• WORK TO BE COMPLETED: Reproduce each line exactly. Skip none.

• ENTRIES SHOWN:
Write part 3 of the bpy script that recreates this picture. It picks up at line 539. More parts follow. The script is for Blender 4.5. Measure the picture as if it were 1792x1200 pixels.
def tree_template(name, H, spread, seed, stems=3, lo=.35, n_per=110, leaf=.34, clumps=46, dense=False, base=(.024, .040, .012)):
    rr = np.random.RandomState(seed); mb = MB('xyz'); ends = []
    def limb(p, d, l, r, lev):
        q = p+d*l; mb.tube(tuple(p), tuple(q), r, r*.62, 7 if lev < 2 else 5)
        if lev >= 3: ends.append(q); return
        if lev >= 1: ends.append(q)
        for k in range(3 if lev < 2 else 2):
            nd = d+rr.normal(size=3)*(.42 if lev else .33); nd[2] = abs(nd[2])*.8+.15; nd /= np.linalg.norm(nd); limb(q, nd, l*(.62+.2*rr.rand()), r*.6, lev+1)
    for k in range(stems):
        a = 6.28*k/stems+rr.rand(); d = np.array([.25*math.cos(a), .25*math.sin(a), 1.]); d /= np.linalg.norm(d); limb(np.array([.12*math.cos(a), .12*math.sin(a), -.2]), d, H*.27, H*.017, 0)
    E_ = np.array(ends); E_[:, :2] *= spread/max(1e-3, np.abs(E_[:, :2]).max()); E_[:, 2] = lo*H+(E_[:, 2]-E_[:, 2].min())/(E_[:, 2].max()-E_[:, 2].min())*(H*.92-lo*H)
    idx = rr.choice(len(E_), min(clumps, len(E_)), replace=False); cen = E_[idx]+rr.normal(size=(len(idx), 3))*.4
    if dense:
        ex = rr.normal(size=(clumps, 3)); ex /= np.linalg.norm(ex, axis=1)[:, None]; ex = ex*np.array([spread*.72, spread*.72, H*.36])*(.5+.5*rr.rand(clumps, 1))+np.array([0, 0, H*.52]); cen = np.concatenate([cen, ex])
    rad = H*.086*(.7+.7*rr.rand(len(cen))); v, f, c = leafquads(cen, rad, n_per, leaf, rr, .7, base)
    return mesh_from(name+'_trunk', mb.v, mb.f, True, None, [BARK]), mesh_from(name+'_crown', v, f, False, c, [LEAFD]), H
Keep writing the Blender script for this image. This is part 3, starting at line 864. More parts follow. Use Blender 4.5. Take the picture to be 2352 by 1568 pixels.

• RESULT BELOW:
Write part 3 of the bpy script that recreates this picture. It picks up at line 539. More parts follow. The script is for Blender 4.5. Measure the picture as if it were 1792x1200 pixels.
def tree_template(name, H, spread, seed, stems=3, lo=.35, n_per=110, leaf=.34, clumps=46, dense=False, base=(.024, .040, .012)):
    rr = np.random.RandomState(seed); mb = MB('xyz'); ends = []
    def limb(p, d, l, r, lev):
        q = p+d*l; mb.tube(tuple(p), tuple(q), r, r*.62, 7 if lev < 2 else 5)
        if lev >= 3: ends.append(q); return
        if lev >= 1: ends.append(q)
        for k in range(3 if lev < 2 else 2):
            nd = d+rr.normal(size=3)*(.42 if lev else .33); nd[2] = abs(nd[2])*.8+.15; nd /= np.linalg.norm(nd); limb(q, nd, l*(.62+.2*rr.rand()), r*.6, lev+1)
    for k in range(stems):
        a = 6.28*k/stems+rr.rand(); d = np.array([.25*math.cos(a), .25*math.sin(a), 1.]); d /= np.linalg.norm(d); limb(np.array([.12*math.cos(a), .12*math.sin(a), -.2]), d, H*.27, H*.017, 0)
    E_ = np.array(ends); E_[:, :2] *= spread/max(1e-3, np.abs(E_[:, :2]).max()); E_[:, 2] = lo*H+(E_[:, 2]-E_[:, 2].min())/(E_[:, 2].max()-E_[:, 2].min())*(H*.92-lo*H)
    idx = rr.choice(len(E_), min(clumps, len(E_)), replace=False); cen = E_[idx]+rr.normal(size=(len(idx), 3))*.4
    if dense:
        ex = rr.normal(size=(clumps, 3)); ex /= np.linalg.norm(ex, axis=1)[:, None]; ex = ex*np.array([spread*.72, spread*.72, H*.36])*(.5+.5*rr.rand(clumps, 1))+np.array([0, 0, H*.52]); cen = np.concatenate([cen, ex])
    rad = H*.086*(.7+.7*rr.rand(len(cen))); v, f, c = leafquads(cen, rad, n_per, leaf, rr, .7, base)
    return mesh_from(name+'_trunk', mb.v, mb.f, True, None, [BARK]), mesh_from(name+'_crown', v, f, False, c, [LEAFD]), H
Keep writing the Blender script for this image. This is part 3, starting at line 864. More parts follow. Use Blender 4.5. Take the picture to be 2352 by 1568 pixels.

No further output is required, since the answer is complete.